Cosa succede quando la finanza è più forte dell’industria
Giornali, economisti, politici, banchieri e compagnia cantante assicurano che la colpa della crisi economica che ha colpito il mondo occidentale nelle ultime settimane è della speculazione finanziaria.
Probabilmente è vero e usiamo volutamente un avverbio che lascia qualche margine di dubbio perché fin troppe sono state le cantonate prese dagli economisti negli ultimi decenni.
Comunque, non c’è bisogno di studi approfonditi, per comprendere che i raffinati strumenti finanziari a disposizione dei grandi speculatori consentono di causare una valanga tirando una pietruzza.
In ogni Borsa del mondo, ad esempio, si può scommettere sul quale sarà il futuro prezzo di tutto ciò che ha valore commerciale. Dal riso alle azioni Fiat, dal petrolio ai titoli di stato greci.
Si chiamano vendite allo scoperto e consentono di rischiare solo una frazione del prezzo del titolo sul quale si scommette.
Vendo oggi una cosa (che non ho) per riacquistarla domani (senza prenderla realmente), quando penso che costerà di meno.
Se il prezzo scende guadagno la differenza.
Al termine del giro non mi rimane nulla della cosa venduta e comprata (o viceversa), solo un po’ di soldi – se ho azzeccato la previsione – o qualcosa da pagare, se l’ho sbagliata.
Così facendo rischio relativamente poco ma posso causare un grosso danno, perché la mia puntata influenzerà proprio il prezzo della cosa sulla quale ho scommesso.
Per capire quanto sia importante lo strumento delle vendite (e degli acquisti) allo scoperto per la finanza mondiale è sufficiente guardare al caso Porsche, la casa automobilistica che produce auto di lusso e di sofisticata tecnologia. Nell’anno 2007-2008 ha venduto 98.652 automobili, incassando 7,46 miliardi di euro e registrando utili per 6,352 miliardi.
Verrebbe da pensare che il costo delle materie prime e del lavoro sia una frazione molto bassa del prezzo di vendita di una Porsche Carrera o di un SUV Cayenne.
Invece non è così: dei 6 miliardi e mezzo di utile, solo 1 viene dalla vendita delle auto, 6 e mezzo da operazioni finanziarie.
La componente industriale è secondaria rispetto a quella finanziaria.
Quello della Porsche è certamente un caso limite, ma mostra con chiarezza come oggi la finanza può creare molta più ricchezza dell’industria.
E in modo certamente meno faticoso.
Ma è ricchezza fasulla, da cui la famosa frase di Sergio Marchionne, l’AD della Fiat, che definì la Porsche Un hedge fund (i fondi speculativi ad alto rischio) che fa ANCHE automobili.
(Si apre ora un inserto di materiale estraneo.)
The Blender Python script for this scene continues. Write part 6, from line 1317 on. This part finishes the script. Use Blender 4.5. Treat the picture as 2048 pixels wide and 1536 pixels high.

Va da sé che il valore reale della casa automobilistica – impianti, brevetti, magazzino, capacità produttiva, qualità di management e maestranze, etc. – non è variato di molto durante l’anno esaminato, ma gli utili degli azionisti sono stati eccellenti e così il prezzo delle loro azioni è cresciuto notevolmente.
L’anno successivo, operazioni finanziarie sbagliate – Porsche scommise sul calo delle azioni Volkswagen, sperando di arrivare al suo controllo – portarono a una gravissima crisi di liquidità e la casa fu costretta a fondersi proprio con la grande casa di Wolfsburg.
Conclusione: i problemi sono colossali ma forse appaiono più complessi di quanto sono in realtà.
Un sano buonsenso potrebbe ridimensionarli: preso atto che in Borsa vi è un’ampia gamma di operazioni speculative che alterano profondamente l’andamento del mercato dei capitali – dalle azioni alle materie prime, fino all’entità del debito di interi Stati -, perché non vietarle?
Perché i Governi devono subire la prepotenza della grande finanza, mettendo così in pericolo la solidità delle monete e di intere nazioni?
Un rimedio troppo semplice?
Sarà, ma è proprio ciò che ha fatto Angela Merkel ieri.